I sense the answer is yes, we worry greatly, we want to act, we want to defend, but are some of the forces that tempered the American Jewish response to the Holocaust 80 years ago also in play today? When we avow “never again,” are there conditional factors tied to our emotions, our fears, our piques, our Jewish house divided narratives that weaken our response much as they affected the actions of our Holocaust-era predecessors?
Might we be failing our vow of “never again” if we are not responding to all forms of anti-Semitism including Israel delegitimization by letting our concern for advancement of our political parties and ideologies attenuate the unity and power of our actions?

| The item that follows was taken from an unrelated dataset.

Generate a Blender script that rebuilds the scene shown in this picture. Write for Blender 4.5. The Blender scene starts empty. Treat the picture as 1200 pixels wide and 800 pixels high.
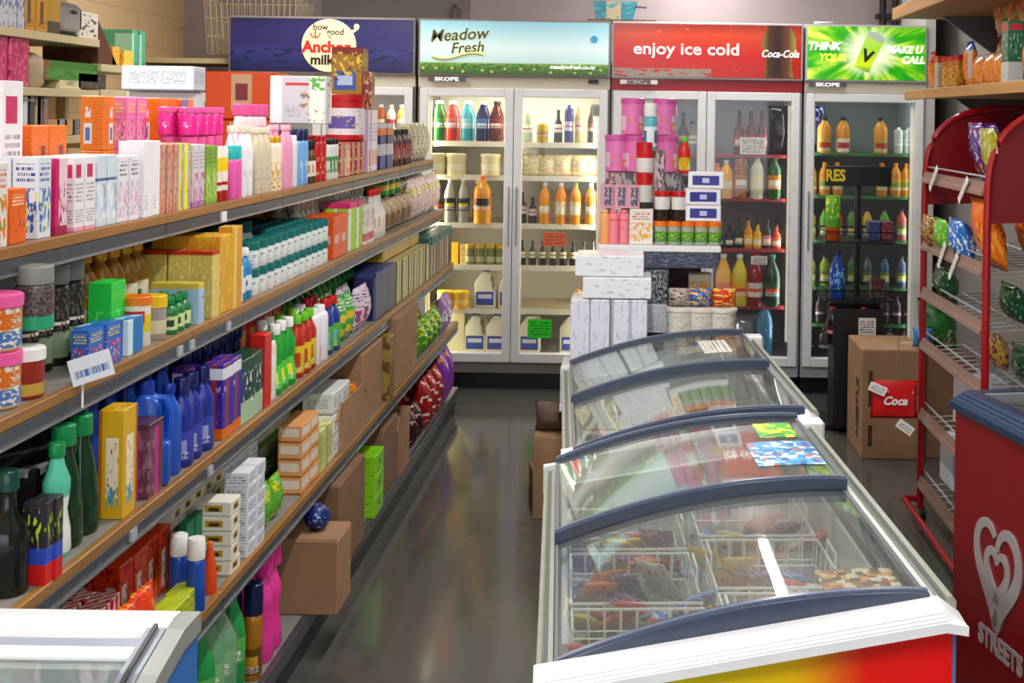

Might we be failing our vow of “never again” if we are not rejecting outright anti-Semitic canards of Jewish privilege and fifth column behavior by tamping down the determination to allay the assault on our college-age Jewish youth and on Israel because our opposition may seem too parochial and intersectionally incorrect to those with whom we make common cause on other issues?
Might we be failing our vow of “never again” if we are diminishing our Zionist love for Israel because Israel has so many different types of Jews who don’t share what we take to be our own Jewish religious and cultural leanings?
Might we be failing our vow of “never again” if we are putting Israel in jeopardy by withholding moral and financial support because we don’t like its current government, forgetting that Israel is eternal and its governments transitory?
I am alive today, a Jewish American reflecting on the Holocaust era’s past as possible prologue as I view the various threats to my Jewish world and observe my community’s reactions. I am not steeped in anger, but I am filled with much trepidation. On what frightens me, I don’t wish to blame but to ask and focus on the question “can we do more?” What I do not want is for a future generation to scream, “How could you not have done more?”
Saul Golubcow lives in Potomac, Maryland.